SEC Outlines Five Options For Restricting Short-Selling

In her first major initiative, SEC Chairwoman Mary Schapiro today announced five potential ways to restrict short-selling, the practice of buying and selling stocks betting that prices will fall. Critics say rampant short-selling has contributed to recent stock-market plunges. One option put forward for public comment is restoring a Depression-era rule that prohibits short-sellers from making their trades until a stock goes at least one cent above its previous trading price, the Associated Press reported. That rule was lifted in 2007. The goal is to prevent selling sprees that feed upon themselves -- actions that battered the stocks of banks and other companies over the last year. Schapiro said the proposal, now open to public comment for 60 days, was the beginning of "a thoughtful, deliberative process to determine what is in the best interests of investors" before the SEC takes final action.


Short-selling is legal and widely used on Wall Street. But as the market has plunged, investors and lawmakers have pressed the SEC to issue new rules. They say the lifting of the rule in 2007 has fanned market volatility, prompting bands of hedge funds and other investors to target weak companies with an avalanche of short-selling.
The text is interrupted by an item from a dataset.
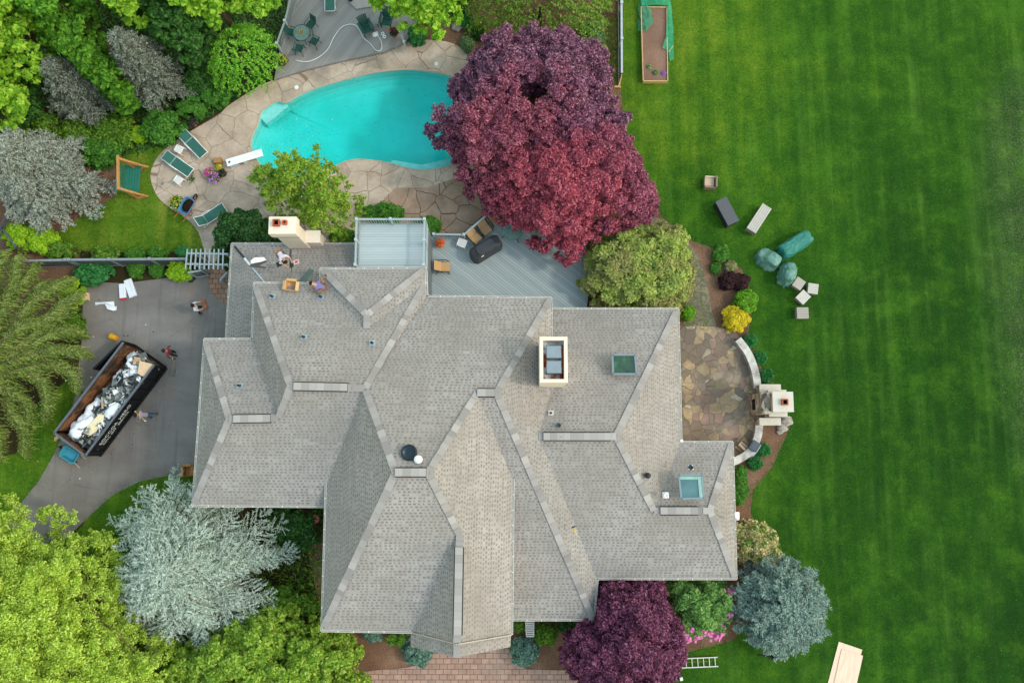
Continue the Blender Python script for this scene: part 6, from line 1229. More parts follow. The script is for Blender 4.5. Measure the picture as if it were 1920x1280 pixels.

Another option for restricting the practice, besides reinstating the uptick rule, is a sort of "circuit breaker" for stock prices. That approach, in three variations, would force short sellers to sell shares above the going market rate when they execute a short trade -- it would only go into effect after a stock price has had a decline of 10 percent. The fifth option, known as an upbid rule, would allow short sellers to come in only at a price above the highest current bid for the stock.